Task directions
Nothing may be dropped or altered: reproduce all the data.

Data lines
···
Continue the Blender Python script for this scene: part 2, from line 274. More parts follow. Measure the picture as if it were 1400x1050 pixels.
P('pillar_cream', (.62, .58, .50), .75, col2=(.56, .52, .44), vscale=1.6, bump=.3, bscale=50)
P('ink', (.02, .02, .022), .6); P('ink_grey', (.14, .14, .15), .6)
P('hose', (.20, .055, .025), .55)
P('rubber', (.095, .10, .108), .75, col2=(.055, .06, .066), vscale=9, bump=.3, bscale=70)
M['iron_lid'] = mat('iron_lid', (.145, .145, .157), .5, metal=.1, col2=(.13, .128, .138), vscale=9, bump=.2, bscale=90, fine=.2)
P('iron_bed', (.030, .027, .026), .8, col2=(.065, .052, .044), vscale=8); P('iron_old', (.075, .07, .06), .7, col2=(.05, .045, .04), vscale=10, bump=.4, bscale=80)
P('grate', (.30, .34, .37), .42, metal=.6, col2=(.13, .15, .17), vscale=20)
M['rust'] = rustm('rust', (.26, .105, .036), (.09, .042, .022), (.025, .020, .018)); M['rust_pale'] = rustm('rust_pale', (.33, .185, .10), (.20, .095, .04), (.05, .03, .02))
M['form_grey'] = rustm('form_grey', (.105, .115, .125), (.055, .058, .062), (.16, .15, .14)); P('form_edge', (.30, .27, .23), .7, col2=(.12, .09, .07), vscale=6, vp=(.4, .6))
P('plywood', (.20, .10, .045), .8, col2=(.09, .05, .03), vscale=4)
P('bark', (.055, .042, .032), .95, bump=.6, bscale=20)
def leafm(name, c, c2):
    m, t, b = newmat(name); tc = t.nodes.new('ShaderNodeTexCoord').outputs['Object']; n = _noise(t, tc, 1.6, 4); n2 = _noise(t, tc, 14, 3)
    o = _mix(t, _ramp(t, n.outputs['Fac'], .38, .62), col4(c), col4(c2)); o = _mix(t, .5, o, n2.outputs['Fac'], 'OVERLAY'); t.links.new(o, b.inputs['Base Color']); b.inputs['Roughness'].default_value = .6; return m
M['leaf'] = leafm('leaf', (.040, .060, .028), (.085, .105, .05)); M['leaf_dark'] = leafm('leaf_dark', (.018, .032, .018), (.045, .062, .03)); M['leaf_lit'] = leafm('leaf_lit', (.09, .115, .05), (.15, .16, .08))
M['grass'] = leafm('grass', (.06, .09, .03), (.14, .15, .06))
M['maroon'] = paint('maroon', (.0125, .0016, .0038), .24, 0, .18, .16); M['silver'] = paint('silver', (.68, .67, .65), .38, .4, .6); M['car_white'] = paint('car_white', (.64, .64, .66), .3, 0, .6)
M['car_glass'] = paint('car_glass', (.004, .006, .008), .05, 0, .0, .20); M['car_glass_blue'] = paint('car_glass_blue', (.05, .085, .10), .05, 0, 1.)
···
Result
Continue the Blender Python script for this scene: part 2, from line 274. More parts follow. Measure the picture as if it were 1400x1050 pixels.
P('pillar_cream', (.62, .58, .50), .75, col2=(.56, .52, .44), vscale=1.6, bump=.3, bscale=50)
P('ink', (.02, .02, .022), .6); P('ink_grey', (.14, .14, .15), .6)
P('hose', (.20, .055, .025), .55)
P('rubber', (.095, .10, .108), .75, col2=(.055, .06, .066), vscale=9, bump=.3, bscale=70)
M['iron_lid'] = mat('iron_lid', (.145, .145, .157), .5, metal=.1, col2=(.13, .128, .138), vscale=9, bump=.2, bscale=90, fine=.2)
P('iron_bed', (.030, .027, .026), .8, col2=(.065, .052, .044), vscale=8); P('iron_old', (.075, .07, .06), .7, col2=(.05, .045, .04), vscale=10, bump=.4, bscale=80)
P('grate', (.30, .34, .37), .42, metal=.6, col2=(.13, .15, .17), vscale=20)
M['rust'] = rustm('rust', (.26, .105, .036), (.09, .042, .022), (.025, .020, .018)); M['rust_pale'] = rustm('rust_pale', (.33, .185, .10), (.20, .095, .04), (.05, .03, .02))
M['form_grey'] = rustm('form_grey', (.105, .115, .125), (.055, .058, .062), (.16, .15, .14)); P('form_edge', (.30, .27, .23), .7, col2=(.12, .09, .07), vscale=6, vp=(.4, .6))
P('plywood', (.20, .10, .045), .8, col2=(.09, .05, .03), vscale=4)
P('bark', (.055, .042, .032), .95, bump=.6, bscale=20)
def leafm(name, c, c2):
    m, t, b = newmat(name); tc = t.nodes.new('ShaderNodeTexCoord').outputs['Object']; n = _noise(t, tc, 1.6, 4); n2 = _noise(t, tc, 14, 3)
    o = _mix(t, _ramp(t, n.outputs['Fac'], .38, .62), col4(c), col4(c2)); o = _mix(t, .5, o, n2.outputs['Fac'], 'OVERLAY'); t.links.new(o, b.inputs['Base Color']); b.inputs['Roughness'].default_value = .6; return m
M['leaf'] = leafm('leaf', (.040, .060, .028), (.085, .105, .05)); M['leaf_dark'] = leafm('leaf_dark', (.018, .032, .018), (.045, .062, .03)); M['leaf_lit'] = leafm('leaf_lit', (.09, .115, .05), (.15, .16, .08))
M['grass'] = leafm('grass', (.06, .09, .03), (.14, .15, .06))
M['maroon'] = paint('maroon', (.0125, .0016, .0038), .24, 0, .18, .16); M['silver'] = paint('silver', (.68, .67, .65), .38, .4, .6); M['car_white'] = paint('car_white', (.64, .64, .66), .3, 0, .6)
M['car_glass'] = paint('car_glass', (.004, .006, .008), .05, 0, .0, .20); M['car_glass_blue'] = paint('car_glass_blue', (.05, .085, .10), .05, 0, 1.)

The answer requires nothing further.